As the day went on, the team continued to modify the original plan. Elements of the script were changed, and a lot of the acting had to be improvised.

The team finished shooting around 8 p.m. and began the editing process on Logan's laptop. Team members worked until 2 a.m. and went to bed with a nearly finished movie. The team decided to title its film "O+." The scenes were put together and the original score, written by Mele that night, was recorded.

Sunday morning the team was back at work on the second floor of the Communication Arts and Sciences Building. It was supposed to be an easy day of editing with only the finishing touches needing to be completed.

But Logan was having difficulties transferring the work they'd done the night before on his laptop to the lab's computers.

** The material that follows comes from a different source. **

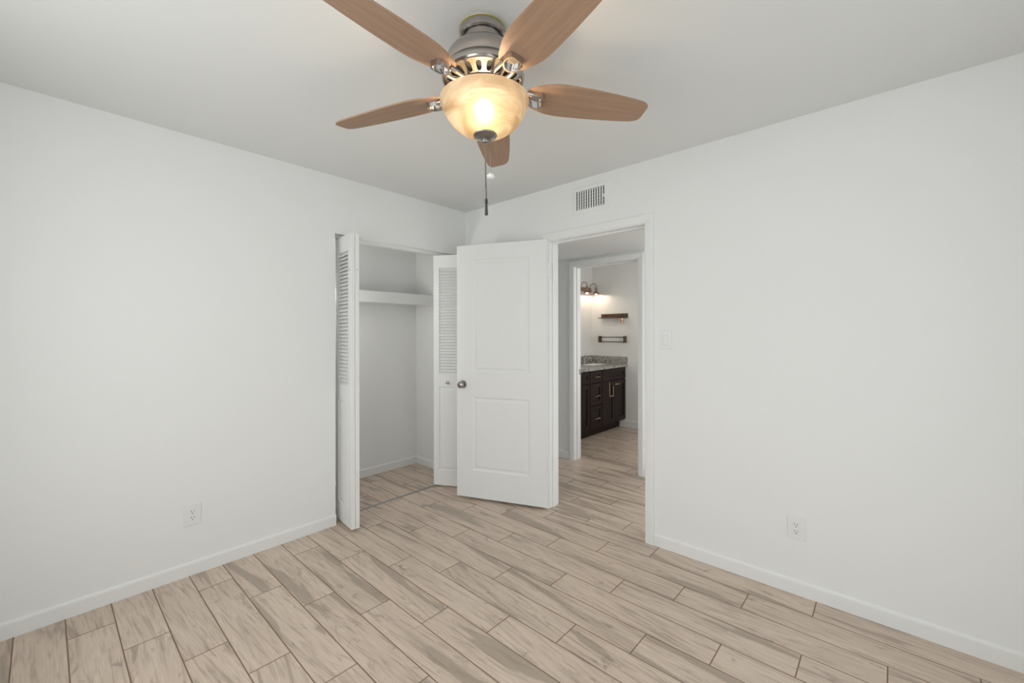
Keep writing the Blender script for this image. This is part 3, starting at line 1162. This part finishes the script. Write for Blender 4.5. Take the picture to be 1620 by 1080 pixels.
ct = empty('granite_countertop', (-0.2, 2.15, 0.86))
tag(ct, 'speckled grey granite countertop with backsplash on the dark vanity', 'countertop')
ivc = Matrix.Translation((0.2, -2.15, -0.86))
b = bmesh.new()
# slab with a sink hole
holes = [(2.45, 2.80, -0.34, -0.14)]


def slab_xy(bm, x0, x1, y0, y1, z0, z1, hole, mat):
    (ha, hb, hc, hd) = hole   # y0,y1,x0,x1
    box(bm, x0, hc, y0, y1, z0, z1, 0, 1, mat)
    box(bm, hd, x1, y0, y1, z0, z1, 0, 1, mat)
    box(bm, hc, hd, y0, ha, z0, z1, 0, 1, mat)
    box(bm, hc, hd, hb, y1, z0, z1, 0, 1, mat)


slab_xy(b, BXL + 0.001, 0.104, 1.335, BY1 - 0.001, 0.8605, 0.893, holes[0], ivc)
obj('slab', b, 'granite', ct)
obj('backsplash', box(bmesh.new(), BXL + 0.001, 0.104, BY1 - 0.021, BY1 - 0.001, 0.8935, 0.998, 0.0015, 1, ivc), 'granite', ct)
obj('backsplash', box(bmesh.new(), BXL + 0.001, BXL + 0.021, 1.335, BY1 - 0.022, 0.8935, 0.998, 0.0015, 1, ivc), 'granite', ct)
b = bmesh.new()
rows = []
for o, z in ((0.0, 0.8930), (0.003, 0.886), (0.010, 0.872), (0.030, 0.8635), (0.075, 0.8615)):
    rows.append([b.verts.new(ivc @ Vector(q)) for q in ((-0.34 + o, 2.45 + o, z), (-0.14 - o, 2.45 + o, z), (-0.14 - o, 2.80 - o, z), (-0.34 + o, 2.80 - o, z))])
for a, c in zip(rows, rows[1:]):
    for k in range(4):
        l = (k + 1) % 4
        b.faces.new((a[k], a[l], c[l], c[k]))
b.faces.new(rows[-1])
obj('sink_basin', b, 'white', ct)

fa = empty('faucet', (-0.385, 2.60, 0.893))
tag(fa, 'small chrome basin faucet on the granite countertop', 'faucet')
b = bmesh.new()
lathe(b, [(0, 0.0005), (0.024, 0.0005), (0.024, 0.006), (0.014, 0.010), (0.013, 0.09), (0, 0.092)], 24)
obj('body', b, 'chrome', fa, 35)
b = bmesh.new()
tube(b, [(0.006, 0, 0.065), (0.04, 0, 0.085), (0.08, 0, 0.090), (0.105, 0, 0.082), (0.112, 0, 0.068)], 0.009, 12)
obj('spout', b, 'chrome', fa, 40)
b = bmesh.new()
tube(b, [(0, 0, 0.09), (-0.004, 0, 0.108), (0.03, 0, 0.128)], [0.008, 0.007, 0.005], 10)
obj('lever', b, 'chrome', fa, 40)

# vanity light: three gooseneck barn shades in a row on the side wall
vl = empty('vanity_light', (BXL, 2.585, 1.97))
tag(vl, 'bronze vanity light with gooseneck arms and lit barn shades on the bathroom wall', 'vanity light')
obj('back_plate', box(bmesh.new(), 0.0005, 0.022, -0.33, 0.33, -0.035, 0.035, 0.006, 2), 'bronze', vl)
for yy in (0.265, 0.015, -0.235):
    b = bmesh.new()
    pts = [(0.02, yy, -0.005), (0.035, yy, 0.015)]
    for k in range(11):
        t = PI - k / 10 * PI
        pts.append((0.088 + 0.050 * math.cos(t), yy, 0.040 + 0.056 * math.sin(t)))
    pts += [(0.138, yy, 0.022), (0.138, yy, 0.010)]
    tube(b, pts, 0.0065, 10)
    obj('arm', b, 'bronze', vl, 40)
    mt = Matrix.Translation((0.138, yy, 0))
    b = lathe(bmesh.new(), [(0, 0.034), (0.014, 0.033), (0.019, 0.026), (0.019, -0.012), (0.024, -0.020), (0.036, -0.034), (0.064, -0.056), (0.090, -0.067), (0.094, -0.071),
                            (0.088, -0.069), (0.062, -0.059), (0.034, -0.038), (0.021, -0.023), (0.016, -0.015), (0, -0.015)], 36, mt)
    s = obj('shade', b, 'bronze', vl, 35)
    b = lathe(bmesh.new(), [(0, -0.016), (0.010, -0.018), (0.011, -0.034), (0.015, -0.048), (0.0165, -0.058), (0.014, -0.068), (0.008, -0.074), (0, -0.075)], 16, mt)
    obj('light_bulb', b, 'vbulb', s, 0)

# wall shelf with hooks, cup, towel rack, towel loop
hs = empty('wall_shelf', (-0.1, BY1, 1.58))
tag(hs, 'narrow dark wood wall ledge with hooks on the bathroom wall, above the iron rack', 'wall shelf')
obj('back_board', box(bmesh.new(), -0.208, 0.212, -0.018, -0.0005, -0.030, 0.034, 0.002, 1), 'shelfwood', hs)
obj('ledge', box(bmesh.new(), -0.222, 0.182, -0.088, -0.0185, -0.030, -0.018, 0.002, 1), 'shelfwood', hs)
for x in (-0.12, -0.02, 0.10):
    b = bmesh.new()
    tube(b, [(x, -0.018, 0.0), (x, -0.040, -0.003), (x, -0.050, -0.002), (x, -0.054, 0.010)], 0.0045, 8)
    obj('hook', b, 'iron', hs, 40)
cup = empty('tumbler', (0.0, 0, 0))
cup.location = (0.055, BY1 - 0.07, 1.5495)
tag(cup, 'small brass cup hanging below the dark wood wall ledge', 'cup')
obj('cup_body', lathe(bmesh.new(), [(0.0, 0.0), (0.012, 0.0), (0.022, -0.004), (0.023, -0.008), (0.023, -0.078), (0.021, -0.082), (0.0, -0.082)], 28), 'brass', cup, 35)
obj('cup_band', lathe(bmesh.new(), [(0.0228, -0.030), (0.0245, -0.030), (0.0245, -0.055), (0.0228, -0.055)], 28), 'bronze', cup, 35)

rk = empty('towel_rack', (-0.115, BY1, 1.245))
tag(rk, 'black iron rail rack with square end plates on the bathroom wall', 'towel rack')
for s in (-1, 1):
    obj('end_plate', box(bmesh.new(), s * 0.2 - 0.008, s * 0.2 + 0.008, -0.078, -0.0005, -0.048, 0.048, 0.003, 1), 'shelfwood', rk)
for z in (0.030, -0.036):
    b = bmesh.new()
    box(b, -0.1915, 0.1915, -0.074, -0.064, z - 0.006, z + 0.006, 0.002, 1)
    obj('rail', b, 'iron', rk)

tl = empty('towel_loop', (VX + 0.02, 2.515, 0.66))
tag(tl, 'brass rectangular towel loop hung over the left of the two right vanity doors', 'towel holder')
b = bmesh.new()
tube(b, [(0.001, -0.05, 0.012), (0.014, -0.05, 0.010), (0.016, -0.05, -0.06), (0.016, -0.05, -0.165), (0.016, -0.045, -0.172), (0.016, 0.045, -0.172), (0.016, 0.05, -0.165),
         (0.016, 0.05, -0.04)], 0.006, 8)
obj('bar', b, 'brass', tl, 40)
hk = empty('door_hook', (VX + 0.0205, 2.690, 0.635))
tag(hk, 'small brass double hook on the rightmost vanity door', 'hook')
b = bmesh.new()
box(b, 0.0, 0.004, -0.045, 0.045, -0.008, 0.008, 0.001, 1)
for s in (-1, 1):
    tube(b, [(0.004, s * 0.03, 0), (0.022, s * 0.03, -0.006), (0.030, s * 0.03, 0.006), (0.028, s * 0.03, 0.016)], 0.005, 8)
obj('hook_body', b, 'brass', hk, 40)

Tension was high, and Logan and Harrison ended up not being able to transfer the editing that was completed the previous night. They had to re-edit everything.

Despite the technical difficulties, the film was finished and delivered to Magdalena's before the 7 p.m. deadline. The team members said they were satisfied with the results.

Logan said the hardest part of filmmaking is actually getting the movie onto a tape.

"As long as it plays, I'll be happy," he said.

Stanton said she's going on blind faith and saying she's happy with the result.

With the final ceremony about to begin, all the teams were scrambling to find their seats. Harrison was about to get a beverage when he heard familiar opening music.

"That's ours! Oh my God, it's playing," he said.

The team sat back and watched "O+" as it became the first film to be screened at the first annual 48/5 Film Contest.